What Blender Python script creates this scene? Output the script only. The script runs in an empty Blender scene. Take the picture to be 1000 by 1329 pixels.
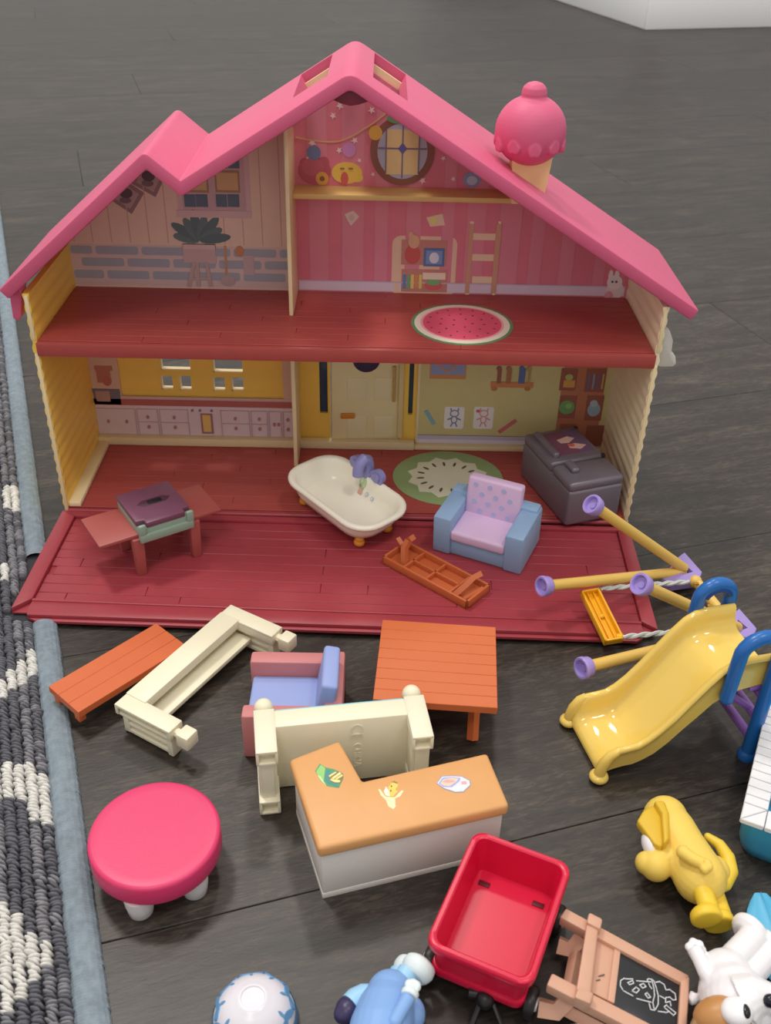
import bpy, bmesh, math, random
from mathutils import Vector, Matrix
random.seed(7)
C = bpy.context.scene
COL = C.collection
R = math.radians
S = .001                                   # everything below is written in millimetres

# ------------------------------------------------------------------ camera
CAM = (0.020621, -0.58695, 0.410874); YAW, PITCH, ROLL, FPX = -0.011843, 0.59852, 0.025295, 1278.926
cy, sy = math.cos(YAW), math.sin(YAW)
FWD = Vector((-sy*math.cos(PITCH), cy*math.cos(PITCH), -math.sin(PITCH)))
r0 = Vector((cy, sy, 0)); u0 = r0.cross(FWD)
RT = r0*math.cos(ROLL) + u0*math.sin(ROLL); UP = -r0*math.sin(ROLL) + u0*math.cos(ROLL)
cd = bpy.data.cameras.new('camera'); cam = bpy.data.objects.new('camera', cd); COL.objects.link(cam)
m = Matrix((RT, UP, -FWD)).transposed().to_4x4(); m.translation = CAM
cam.matrix_world = m
cd.sensor_width = 36; cd.sensor_fit = 'AUTO'; cd.lens = FPX/1329*36; cd.clip_start = .01; cd.clip_end = 50
cd.dof.use_dof = True; cd.dof.focus_distance = .60; cd.dof.aperture_fstop = 20
C.camera = cam

# ------------------------------------------------------------------ light
W = bpy.data.worlds.new('room_light'); C.world = W; W.use_nodes = True
W.node_tree.nodes['Background'].inputs[0].default_value = (1, .975, .94, 1)
W.node_tree.nodes['Background'].inputs[1].default_value = .64
def lamp(name, loc, tgt, size, power, col=(1, .95, .88)):
    d = bpy.data.lights.new(name, 'AREA'); d.shape = 'RECTANGLE'; d.size, d.size_y = size; d.energy = power; d.color = col
    o = bpy.data.objects.new(name, d); COL.objects.link(o); o.location = loc
    o.rotation_euler = (Vector(tgt)-Vector(loc)).to_track_quat('-Z', 'Y').to_euler()
lamp('ceiling_lamp', (-.68, .55, 2.3), (0, 0, 0), (.3, .3), 21)
lamp('ceiling_lamp', (.1, 1.3, 2.3), (.5, 2.0, 0), (.24, .24), 15)  # tilt of this lamp is added to brighten the white wall corner
lamp('ceiling_lamp', (.75, -.5, 2.3), (.0, -.1, 0), (.4, .2), 9)
lamp('ceiling_lamp', (-.35, -1.3, 2.2), (0, 0, 0), (.5, .5), 9)
V = C.view_settings; V.view_transform = 'Standard'; V.look = 'None'; V.gamma = 1; V.use_curve_mapping = False; V.exposure = 0
C.cycles.max_bounces = 8

# ------------------------------------------------------------------ helpers
def ray(u, v): return FWD + RT*((u-500)/FPX) - UP*((v-664.5)/FPX)
def GZ(u, v, z=0):                          # where a sight line meets the level z (mm)
    d = ray(u, v); t = (z*S-CAM[2])/d.z; return ((CAM[0]+d.x*t)/S, (CAM[1]+d.y*t)/S)
def BW(u, v, y=95.):                        # ... and the upright plane y (mm): returns x, z
    d = ray(u, v); t = (y*S-CAM[1])/d.y; return ((CAM[0]+d.x*t)/S, (CAM[2]+d.z*t)/S)
def lin(h):
    h = h.lstrip('#'); c = [int(h[i:i+2], 16)/255 for i in (0, 2, 4)]
    return tuple(x/12.92 if x <= .04045 else ((x+.055)/1.055)**2.4 for x in c) + (1,)
MATS = {}
def plastic(hx, rough=.42, var=.04, bump=.0, spec=.45, sss=0, metal=0):
    k = (hx, rough, var, bump, spec, sss, metal)
    if k in MATS: return MATS[k]
    M = bpy.data.materials.new('plastic_'+hx.lstrip('#')); M.use_nodes = True; nt = M.node_tree; b = nt.nodes['Principled BSDF']
    tc = nt.nodes.new('ShaderNodeTexCoord'); n = nt.nodes.new('ShaderNodeTexNoise'); n.inputs['Scale'].default_value = 90; n.inputs['Detail'].default_value = 4
    nt.links.new(tc.outputs['Object'], n.inputs['Vector'])
    mx = nt.nodes.new('ShaderNodeMix'); mx.data_type = 'RGBA'; c = lin(hx)
    mx.inputs[6].default_value = tuple(x*(1-var*1.5) for x in c[:3])+(1,); mx.inputs[7].default_value = tuple(min(1, x*(1+var*1.5)) for x in c[:3])+(1,)
    nt.links.new(n.outputs['Fac'], mx.inputs[0]); nt.links.new(mx.outputs[2], b.inputs['Base Color'])
    b.inputs['Roughness'].default_value = rough; b.inputs['Specular IOR Level'].default_value = spec; b.inputs['Metallic'].default_value = metal
    if sss:
        b.inputs['Subsurface Weight'].default_value = sss; b.inputs['Subsurface Radius'].default_value = (1, .6, .3); b.inputs['Subsurface Scale'].default_value = .004
    if bump:
        n2 = nt.nodes.new('ShaderNodeTexNoise'); n2.inputs['Scale'].default_value = 1500; nt.links.new(tc.outputs['Object'], n2.inputs['Vector'])
        bp = nt.nodes.new('ShaderNodeBump'); bp.inputs['Strength'].default_value = bump; bp.inputs['Distance'].default_value = .0004
        nt.links.new(n2.outputs['Fac'], bp.inputs['Height']); nt.links.new(bp.outputs['Normal'], b.inputs['Normal'])
    MATS[k] = M; return M
def P(hx):                                   # flat print: pale printed ink
    c = [int(hx[i:i+2], 16) for i in (1, 3, 5)]; return plastic('#%02x%02x%02x' % tuple(min(255, int(x+(255-x)*.16+4)) for x in c), .6, .03, 0, .3)        # flat print
XZ = Matrix(((1, 0, 0, 0), (0, 0, -1, 0), (0, 1, 0, 0), (0, 0, 0, 1)))   # (x, y, z) -> (x, -z, y): lays a drawing upright, facing -y
def rz(a, x=0, y=0, z=0): return Matrix.Translation((x, y, z)) @ Matrix.Rotation(R(a), 4, 'Z')
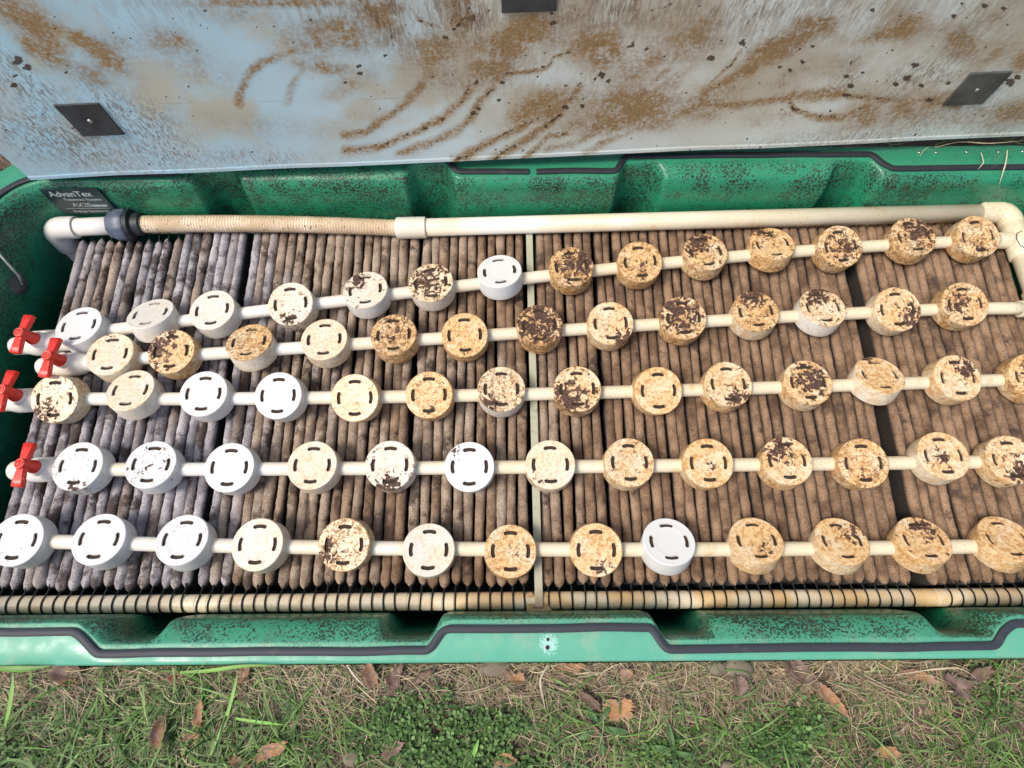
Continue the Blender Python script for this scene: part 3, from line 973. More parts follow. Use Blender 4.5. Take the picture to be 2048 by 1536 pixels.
for ri, row in enumerate(CAPS):
    ax = []
    for ci, c in enumerate(row):
        x, y, ti, ro, age, spk, fl, pxx, pyy, pr, sc, look = c
        R = xform(x, y, ti, ro, GAM[ri])
        top = Vector((x, y, ZT))
        if first: o = proto_cap; first = False
        else: o = proto_cap.copy(); COL.objects.link(o)
        o.matrix_world = Matrix.Translation(top) @ R.to_4x4()
        ax.append(top - R.col[2]*.0275)
        o['age'] = float(age); o['speckle'] = float(spk); o['flake'] = float(fl)
        o['patch_x'] = pxx*CR; o['patch_y'] = pyy*CR; o['patch_r'] = pr*CR; o['side_clean'] = float(sc)
        o['seed'] = SX.uniform(0, 40)
        n = len(row)
        pos = 'leftmost' if ci == 0 else ('rightmost' if ci == n-1 else ordinal(ci+1)+' from left')
        tag(o, '%s slotted cap, %s on the %s%s pipe' % (look, pos, ROWN[ri], ''), 'pipe cap', 'round slotted caps along the spray pipes')
    # smooth pipe path through the caps
    xs = np.array([p.x for p in ax]); ys = np.array([p.y for p in ax]); zs = np.array([p.z for p in ax])
    cy = np.polyfit(xs, ys, 3); zc = float(np.mean(zs))
    xe0 = {0: unp(62, 686, -.088)[0], 1: unp(118, 722, -.088)[0], 2: unp(30, 803, -.088)[0], 3: unp(68, 941, -.088)[0], 4: -.955}[ri]
    px = np.linspace(xe0, 1.055, 60)
    py = np.interp(px, xs, ys)
    # blend measured positions and the fit
    fit = np.polyval(cy, np.clip(px, xs[0]-.02, xs[-1]))
    slope0 = (ys[2]-ys[0])/(xs[2]-xs[0])
    py = fit
    py = np.where(px < xs[0], np.polyval(cy, xs[0])+(px-xs[0])*np.polyval(np.polyder(cy), xs[0])*.6, py)
    if ri == 0: py = np.where(px > xs[-1], np.polyval(cy, xs[-1])+(px-xs[-1])*.05, py)
    pts = [(a, b, zc) for a, b in zip(px, py)]
    lat = empty('spray_pipe', (pts[0][0], pts[0][1], zc))
    org = Vector(lat.location)
    lab = ['white and cream plastic pipe carrying the rearmost slanting row of fourteen caps',
           'cream plastic pipe carrying the second slanting row of thirteen caps',
           'plastic pipe carrying the middle row of caps, red handle cut by the photo edge',
           'straight white to cream pipe carrying the fourth row of caps',
           'white to cream pipe without visible valve, nearest the front rail'][ri]
    tag(lat, lab, 'pipe', 'spray pipes laid across the textile sheets')
    m = MB(); m.tube([Vector(p)-org for p in pts], .0128, 24)
    m.build('pipe', M_PIPE, lat)
    laterals.append((lat, pts, zc, org))

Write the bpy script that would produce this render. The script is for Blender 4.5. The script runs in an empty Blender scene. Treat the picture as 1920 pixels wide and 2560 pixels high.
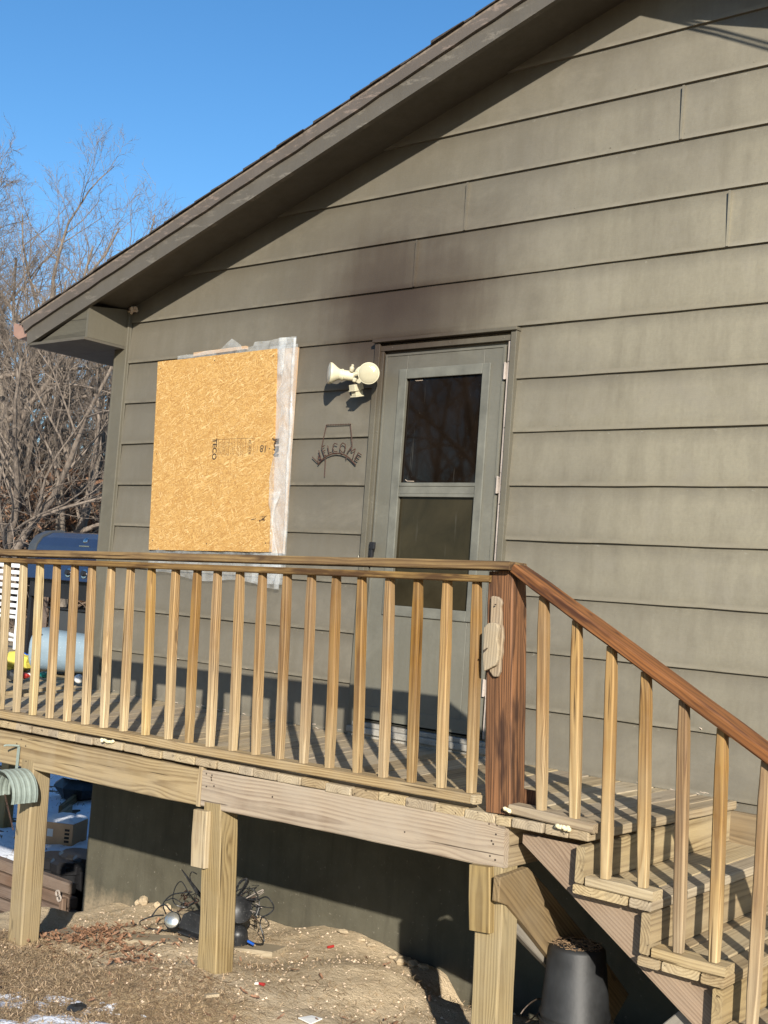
import bpy, math, random
from mathutils import Vector, Matrix, noise as mnoise

# ------------------------------------------------------------------ camera, sky, sun, exposure
sc = bpy.context.scene
col = sc.collection
RW = ((0.77911908, 0.6226312, 0.07282756), (0.01613134, 0.09622369, -0.99522901), (-0.62666837, 0.77657672, 0.06492584))
FPX = 2981.8 / 2560.0
CAM = Vector((6.650, -5.1975, 0.8145))
cd = bpy.data.cameras.new('camera')
cam = bpy.data.objects.new('camera', cd)
col.objects.link(cam)
right = Vector(RW[0]); down = Vector(RW[1]); fwd = Vector(RW[2])
m = Matrix.Identity(4)
for i in range(3):
    m[i][0] = right[i]; m[i][1] = -down[i]; m[i][2] = -fwd[i]; m[i][3] = CAM[i]
cam.matrix_world = m
cd.sensor_fit = 'VERTICAL'; cd.sensor_height = 36.0; cd.sensor_width = 27.0
cd.lens = FPX * 36.0
cd.clip_start = 0.05; cd.clip_end = 600
sc.camera = cam

SUN = Vector((0.97, -1.0, 0.54)).normalized()
SUN_EL = math.asin(SUN.z); SUN_AZ = math.atan2(SUN.x, SUN.y)
world = bpy.data.worlds.new('World'); sc.world = world
world.use_nodes = True
wn = world.node_tree
for n in list(wn.nodes): wn.nodes.remove(n)
sky = wn.nodes.new('ShaderNodeTexSky'); sky.sky_type = 'NISHITA'; sky.sun_disc = False
sky.sun_elevation = SUN_EL; sky.sun_rotation = SUN_AZ
sky.air_density = 1.0; sky.dust_density = 0.25; sky.ozone_density = 3.0; sky.altitude = 0
bg = wn.nodes.new('ShaderNodeBackground'); bg.inputs['Strength'].default_value = 0.096
wo = wn.nodes.new('ShaderNodeOutputWorld')
hs = wn.nodes.new('ShaderNodeHueSaturation'); hs.inputs['Saturation'].default_value = 1.22
wn.links.new(sky.outputs[0], hs.inputs['Color']); wn.links.new(hs.outputs[0], bg.inputs[0]); wn.links.new(bg.outputs[0], wo.inputs[0])
sl = bpy.data.lights.new('sun', 'SUN'); sl.energy = 5.0; sl.angle = math.radians(0.55); sl.color = (1.0, 0.93, 0.82)
sun = bpy.data.objects.new('sun', sl); col.objects.link(sun)
sun.rotation_euler = SUN.to_track_quat('Z', 'Y').to_euler(); sun.location = (12, -12, 9)
sc.view_settings.view_transform = 'Standard'; sc.view_settings.look = 'None'
sc.view_settings.exposure = 0.88; sc.view_settings.gamma = 1.0; sc.view_settings.use_curve_mapping = False

EYE = Vector((6.650, -5.1975, 0.8145))      # survey point the photo was measured from
def at(px, py, y=None, x=None, z=None):
    """the point of the place seen at a photo pixel, on the vertical or level plane where the thing stands"""
    d = right * ((px - 960) / 2981.8) + down * ((py - 1280) / 2981.8) + fwd
    if y is not None: t = (y - EYE.y) / d.y
    elif x is not None: t = (x - EYE.x) / d.x
    else: t = (z - EYE.z) / d.z
    return EYE + d * t

# ------------------------------------------------------------------ helpers
RND = random.Random(7)
WM = {}
def link(o, parent=None, M=None):
    col.objects.link(o)
    M = M if M is not None else Matrix.Identity(4)
    o.matrix_basis = M
    WM[o.name] = M
    if parent is not None:
        o.parent = parent
        o.matrix_parent_inverse = WM[parent.name].inverted()
    return o
def tag(o, label=None, cat=None, group=None, kind=None):
    if label: o['label'] = label
    if cat: o['category'] = cat
    if group: o['group'] = group
    if kind: o['kind'] = kind
    return o
def thing(name, label, cat, loc=(0, 0, 0), group=None):
    o = bpy.data.objects.new(name, None); o.empty_display_size = 0.1
    link(o, None, Matrix.Translation(Vector(loc)))
    return tag(o, label, cat, group)
class MB:
    """collects shapes; build() links them as one mesh object"""
    def __init__(s): s.v = []; s.f = []
    def add(s, vs, fs):
        n = len(s.v); s.v += [tuple(p) for p in vs]; s.f += [tuple(i + n for i in f) for f in fs]
    def box(s, a, b):
        x0, y0, z0 = a; x1, y1, z1 = b
        s.add([(x0, y0, z0), (x1, y0, z0), (x1, y1, z0), (x0, y1, z0), (x0, y0, z1), (x1, y0, z1), (x1, y1, z1), (x0, y1, z1)],
              [(0, 3, 2, 1), (4, 5, 6, 7), (0, 1, 5, 4), (1, 2, 6, 5), (2, 3, 7, 6), (3, 0, 4, 7)])
    def prism(s, poly, d):
        """polygon (list of 3d points) extruded by vector d"""
        n = len(poly); d = Vector(d); P = [Vector(p) for p in poly]
        s.add(P + [p + d for p in P], [tuple(range(n - 1, -1, -1)), tuple(range(n, 2 * n))] + [(i, (i + 1) % n, n + (i + 1) % n, n + i) for i in range(n)])
    def tube(s, pts, r, k=6, cap=True):
        pts = [Vector(p) for p in pts]
        rs = r if isinstance(r, (list, tuple)) else [r] * len(pts)
        vs = []; n = len(pts); prev = None
        for i, p in enumerate(pts):
            t = (pts[min(i + 1, n - 1)] - pts[max(i - 1, 0)])
            t = t.normalized() if t.length > 1e-9 else Vector((0, 0, 1))
            if prev is None:
                a = t.cross(Vector((0, 0, 1)) if abs(t.z) < .9 else Vector((1, 0, 0))).normalized()
            else:
                a = prev - t * prev.dot(t); a = a.normalized() if a.length > 1e-6 else t.orthogonal().normalized()
            prev = a; b = t.cross(a)
            for j in range(k):
                w = 2 * math.pi * j / k
                vs.append(p + (a * math.cos(w) + b * math.sin(w)) * rs[i])
        fs = [(i * k + j, i * k + (j + 1) % k, (i + 1) * k + (j + 1) % k, (i + 1) * k + j) for i in range(n - 1) for j in range(k)]
        if cap: fs += [tuple(range(k - 1, -1, -1)), tuple((n - 1) * k + j for j in range(k))]
        s.add(vs, fs)
    def lathe(s, c, d, prof, k=24, cap=True):
        """profile (distance along d, radius) revolved round the axis through c"""
        c = Vector(c); d = Vector(d).normalized(); a = d.orthogonal().normalized(); b = d.cross(a)
        vs = []
        for (h, r) in prof:
            for j in range(k):
                w = 2 * math.pi * j / k; vs.append(c + d * h + (a * math.cos(w) + b * math.sin(w)) * r)
        n = len(prof)
        fs = [(i * k + j, i * k + (j + 1) % k, (i + 1) * k + (j + 1) % k, (i + 1) * k + j) for i in range(n - 1) for j in range(k)]
        if cap: fs += [tuple(range(k - 1, -1, -1)), tuple((n - 1) * k + j for j in range(k))]
        s.add(vs, fs)
    def build(s, name, mat, parent=None, smooth=False, bevel=0, M=None, grain=None):
        if grain is not None:
            X = Vector(grain).normalized(); q = Vector((0, 1, 0)); q = (q - X * q.dot(X)); q = q.normalized() if q.length > .01 else Vector((1, 0, 0)); u = X.cross(q)
            M = Matrix.Identity(4); c0 = Vector(s.v[0])
            for i in range(3): M[i][0] = X[i]; M[i][1] = q[i]; M[i][2] = u[i]; M[i][3] = c0[i]
            Mi = M.inverted(); s.v = [tuple(Mi @ Vector(p)) for p in s.v]
        me = bpy.data.meshes.new(name); me.from_pydata(s.v, [], s.f); me.update()
        me.materials.append(mat)
        if smooth: me.polygons.foreach_set('use_smooth', [True] * len(me.polygons))
        o = bpy.data.objects.new(name, me)
        if bevel:
            b = o.modifiers.new('b', 'BEVEL'); b.width = bevel; b.segments = 2; b.limit_method = 'ANGLE'
        if smooth:
            try: me.set_sharp_from_angle(angle=math.radians(40))
            except Exception: pass
        return link(o, parent, M)

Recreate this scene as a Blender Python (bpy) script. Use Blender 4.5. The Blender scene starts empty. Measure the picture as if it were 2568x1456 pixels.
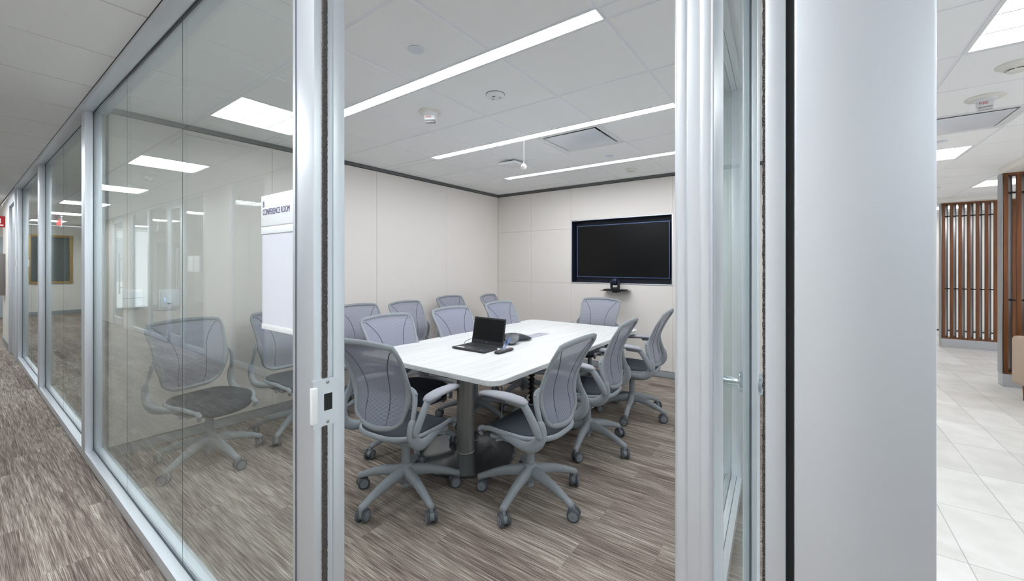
import bpy, bmesh, math, random
from mathutils import Vector, Matrix
random.seed(7)
PI = math.pi
S = bpy.context.scene
COL = S.collection

# ------------------------------------------------------------------ camera
F_PX, CU, HV, EYE = 1022.0, 1284.0, 665.0, 1.38
cam = bpy.data.cameras.new('camera'); camo = bpy.data.objects.new('camera', cam); COL.objects.link(camo)
camo.location = (0, 0, EYE)
camo.rotation_euler = (PI/2, 0, -math.atan2(.808, .588))
cam.sensor_width = 36; cam.lens = 36*F_PX/2568.0
cam.shift_y = -(728-HV)/2568.0
cam.clip_start = .01; cam.clip_end = 100
S.camera = camo
# ------------------------------------------------------------------ world, exposure
w = bpy.data.worlds.new('world'); S.world = w; w.use_nodes = True
w.node_tree.nodes['Background'].inputs[0].default_value = (.9, .93, 1, 1)
w.node_tree.nodes['Background'].inputs[1].default_value = 1.7
S.view_settings.view_transform = 'Standard'
S.view_settings.look = 'None'
S.view_settings.gamma = 1
S.view_settings.exposure = 0.12
S.view_settings.use_curve_mapping = False
S.cycles.max_bounces = 12; S.cycles.diffuse_bounces = 7; S.cycles.glossy_bounces = 5
S.cycles.transparent_max_bounces = 24; S.cycles.transmission_bounces = 6
S.cycles.use_denoising = True
E_LINE, E_TROF, E_LOB, E_OPP = 37.0, 27.0, 15.0, 8.0      # strengths of the ceiling lamps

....

▸ **TASK STATEMENT**: Transcribe only the lines from the line holding "Recreate this scene" through the line holding "COL = S.collection", inclusive, without any of the pictures.

▸ **EXERCISE OUTPUT**:
Recreate this scene as a Blender Python (bpy) script. Use Blender 4.5. The Blender scene starts empty. Measure the picture as if it were 2568x1456 pixels.
import bpy, bmesh, math, random
from mathutils import Vector, Matrix
random.seed(7)
PI = math.pi
S = bpy.context.scene
COL = S.collection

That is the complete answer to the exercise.